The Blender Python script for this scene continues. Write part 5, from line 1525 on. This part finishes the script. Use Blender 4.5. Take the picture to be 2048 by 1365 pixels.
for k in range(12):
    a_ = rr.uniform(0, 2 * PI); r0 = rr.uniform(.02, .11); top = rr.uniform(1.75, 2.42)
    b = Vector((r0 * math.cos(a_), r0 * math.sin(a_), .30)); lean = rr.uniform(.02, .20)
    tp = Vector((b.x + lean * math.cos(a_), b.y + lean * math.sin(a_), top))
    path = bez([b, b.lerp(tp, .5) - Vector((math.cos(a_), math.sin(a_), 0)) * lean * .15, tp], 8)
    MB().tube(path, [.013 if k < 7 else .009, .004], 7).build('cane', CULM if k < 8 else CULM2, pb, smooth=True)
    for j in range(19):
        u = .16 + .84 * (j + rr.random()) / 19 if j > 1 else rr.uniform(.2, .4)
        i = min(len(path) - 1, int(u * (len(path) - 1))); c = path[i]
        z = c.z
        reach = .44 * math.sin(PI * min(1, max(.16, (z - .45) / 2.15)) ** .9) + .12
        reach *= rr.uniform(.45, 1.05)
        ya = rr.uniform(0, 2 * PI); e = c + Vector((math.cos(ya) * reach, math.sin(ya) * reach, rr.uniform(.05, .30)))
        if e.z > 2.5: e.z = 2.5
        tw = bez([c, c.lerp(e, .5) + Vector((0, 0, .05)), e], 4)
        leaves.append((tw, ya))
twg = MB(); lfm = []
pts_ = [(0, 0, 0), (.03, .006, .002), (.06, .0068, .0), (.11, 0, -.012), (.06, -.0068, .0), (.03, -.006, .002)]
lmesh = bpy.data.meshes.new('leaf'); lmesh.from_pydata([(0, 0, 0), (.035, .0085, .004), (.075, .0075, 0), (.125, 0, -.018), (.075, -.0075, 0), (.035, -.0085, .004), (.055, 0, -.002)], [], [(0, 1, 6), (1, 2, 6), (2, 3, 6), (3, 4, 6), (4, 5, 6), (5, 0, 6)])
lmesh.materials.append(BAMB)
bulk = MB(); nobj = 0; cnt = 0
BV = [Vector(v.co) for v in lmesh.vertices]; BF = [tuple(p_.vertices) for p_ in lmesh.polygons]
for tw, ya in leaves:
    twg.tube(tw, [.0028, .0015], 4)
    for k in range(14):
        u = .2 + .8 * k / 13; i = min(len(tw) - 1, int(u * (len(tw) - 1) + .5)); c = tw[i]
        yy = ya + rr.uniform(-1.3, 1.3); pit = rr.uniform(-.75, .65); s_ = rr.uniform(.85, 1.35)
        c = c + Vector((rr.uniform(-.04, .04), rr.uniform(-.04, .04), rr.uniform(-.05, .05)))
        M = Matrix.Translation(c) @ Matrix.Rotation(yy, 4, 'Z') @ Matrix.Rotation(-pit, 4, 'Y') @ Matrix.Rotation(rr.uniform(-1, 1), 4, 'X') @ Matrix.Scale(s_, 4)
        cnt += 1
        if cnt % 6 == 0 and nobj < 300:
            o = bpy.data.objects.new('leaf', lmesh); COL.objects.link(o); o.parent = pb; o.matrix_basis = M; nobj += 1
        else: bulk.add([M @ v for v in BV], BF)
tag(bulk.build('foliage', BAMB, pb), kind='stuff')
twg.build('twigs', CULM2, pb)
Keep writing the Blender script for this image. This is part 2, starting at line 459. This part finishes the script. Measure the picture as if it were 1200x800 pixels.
- - - - -
» Work to complete:
Using the listing above, reproduce each line without omission.

» Reply:
The Blender Python script for this scene continues. Write part 5, from line 1525 on. This part finishes the script. Use Blender 4.5. Take the picture to be 2048 by 1365 pixels.
for k in range(12):
    a_ = rr.uniform(0, 2 * PI); r0 = rr.uniform(.02, .11); top = rr.uniform(1.75, 2.42)
    b = Vector((r0 * math.cos(a_), r0 * math.sin(a_), .30)); lean = rr.uniform(.02, .20)
    tp = Vector((b.x + lean * math.cos(a_), b.y + lean * math.sin(a_), top))
    path = bez([b, b.lerp(tp, .5) - Vector((math.cos(a_), math.sin(a_), 0)) * lean * .15, tp], 8)
    MB().tube(path, [.013 if k < 7 else .009, .004], 7).build('cane', CULM if k < 8 else CULM2, pb, smooth=True)
    for j in range(19):
        u = .16 + .84 * (j + rr.random()) / 19 if j > 1 else rr.uniform(.2, .4)
        i = min(len(path) - 1, int(u * (len(path) - 1))); c = path[i]
        z = c.z
        reach = .44 * math.sin(PI * min(1, max(.16, (z - .45) / 2.15)) ** .9) + .12
        reach *= rr.uniform(.45, 1.05)
        ya = rr.uniform(0, 2 * PI); e = c + Vector((math.cos(ya) * reach, math.sin(ya) * reach, rr.uniform(.05, .30)))
        if e.z > 2.5: e.z = 2.5
        tw = bez([c, c.lerp(e, .5) + Vector((0, 0, .05)), e], 4)
        leaves.append((tw, ya))
twg = MB(); lfm = []
pts_ = [(0, 0, 0), (.03, .006, .002), (.06, .0068, .0), (.11, 0, -.012), (.06, -.0068, .0), (.03, -.006, .002)]
lmesh = bpy.data.meshes.new('leaf'); lmesh.from_pydata([(0, 0, 0), (.035, .0085, .004), (.075, .0075, 0), (.125, 0, -.018), (.075, -.0075, 0), (.035, -.0085, .004), (.055, 0, -.002)], [], [(0, 1, 6), (1, 2, 6), (2, 3, 6), (3, 4, 6), (4, 5, 6), (5, 0, 6)])
lmesh.materials.append(BAMB)
bulk = MB(); nobj = 0; cnt = 0
BV = [Vector(v.co) for v in lmesh.vertices]; BF = [tuple(p_.vertices) for p_ in lmesh.polygons]
for tw, ya in leaves:
    twg.tube(tw, [.0028, .0015], 4)
    for k in range(14):
        u = .2 + .8 * k / 13; i = min(len(tw) - 1, int(u * (len(tw) - 1) + .5)); c = tw[i]
        yy = ya + rr.uniform(-1.3, 1.3); pit = rr.uniform(-.75, .65); s_ = rr.uniform(.85, 1.35)
        c = c + Vector((rr.uniform(-.04, .04), rr.uniform(-.04, .04), rr.uniform(-.05, .05)))
        M = Matrix.Translation(c) @ Matrix.Rotation(yy, 4, 'Z') @ Matrix.Rotation(-pit, 4, 'Y') @ Matrix.Rotation(rr.uniform(-1, 1), 4, 'X') @ Matrix.Scale(s_, 4)
        cnt += 1
        if cnt % 6 == 0 and nobj < 300:
            o = bpy.data.objects.new('leaf', lmesh); COL.objects.link(o); o.parent = pb; o.matrix_basis = M; nobj += 1
        else: bulk.add([M @ v for v in BV], BF)
tag(bulk.build('foliage', BAMB, pb), kind='stuff')
twg.build('twigs', CULM2, pb)
Keep writing the Blender script for this image. This is part 2, starting at line 459. This part finishes the script. Measure the picture as if it were 1200x800 pixels.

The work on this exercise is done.